The new sign for Mokhovaya street in central Moscow.

The Russian capital has erected new street signs transliterated into Latin letters, but they may be of limited help to tourists because of their unusual spellings.

One example making the rounds in blogs and various media is the name of a downtown square that City Hall has rendered as "Xoxlovskaya ploshhad."

The spelling — which defies both Google Maps' standards and The Moscow Times' system — uses the Russian letter "x" rather than transliterating it as "kh," a sound that is much easier for non-Russian speakers to understand. Thus, "Xoxlovskaya Ploshhad" is usually written as "Khokhlovskaya Ploshchad" for foreigners.

Other examples include "Ulicza Volxonka," for what is more commonly known as "Ulitsa Volkhonka," and "Koly'mazhny'j pereulok" ("Kolymazhny" in The Moscow Times' spelling and "Kolymazhnyy" on Google Maps).

Online news site Gazeta.ru on Monday pinpointed the problem: City Hall has apparently been using a transliteration system originally intended only for online use.

The system was meant for people who only have Latin keyboards but want to write in Russian (a common occurrence among Russian emigrants in the 1990s), spelling their messages with Latin letters and then converting them to correct the Cyrillic spelling using computer programs.

The system is explicitly defined as being meant for phonetic use in the Russian state-approved technical standards system GOST, prominent blogger Sergei Mukhamedov said last Friday.

But this did not deter City Hall, which said it is not planning to make any tweaks to the spellings as it proceeds to install 110,000 new street signs by 2018, Gazeta.ru said.

Moscow allotted 20 million rubles ($500,000) in 2011 for the program to put up new street signs, Interfax reported at the time.

The measure was largely meant to make navigating around the city easier for foreign tourists.
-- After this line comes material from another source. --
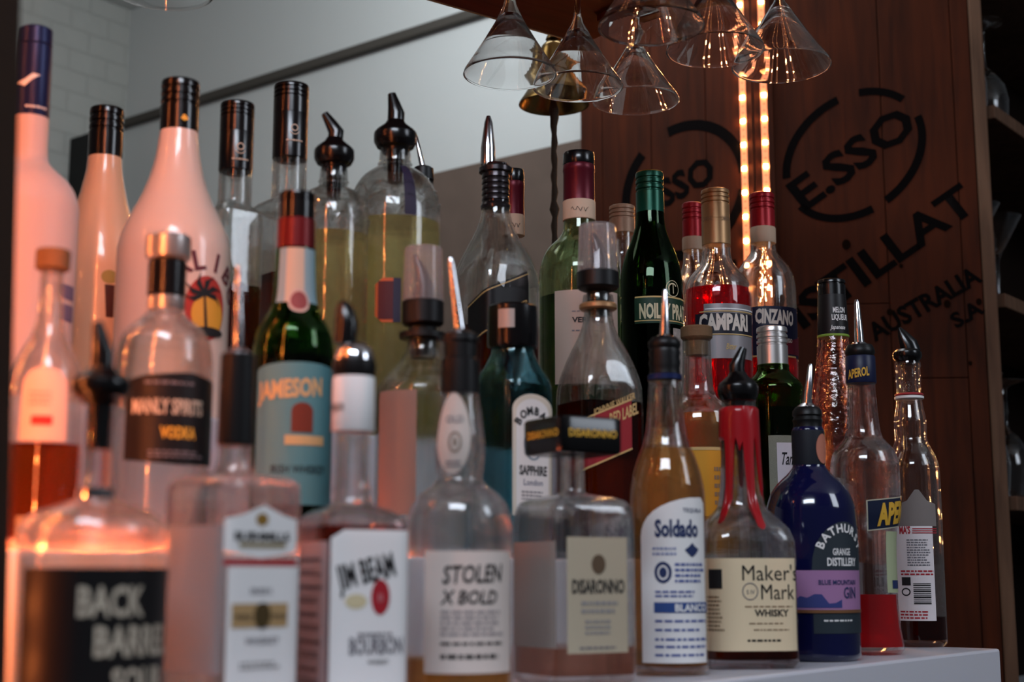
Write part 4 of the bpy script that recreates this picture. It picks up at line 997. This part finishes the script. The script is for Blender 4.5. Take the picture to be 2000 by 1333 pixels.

Moscow accommodated about 5.6 million tourists in 2013, City Hall said earlier.

Russia has struggled with rendering its street names for an English-reading audience before, most notably during the recent Sochi Olympics.

Many street names in the southern host city were translated from Russian — not transliterated — resulting in such  oddities as "Shotgun Street" and "Blue Dali Street," names clear to foreign visitors but completely unintelligible to locals.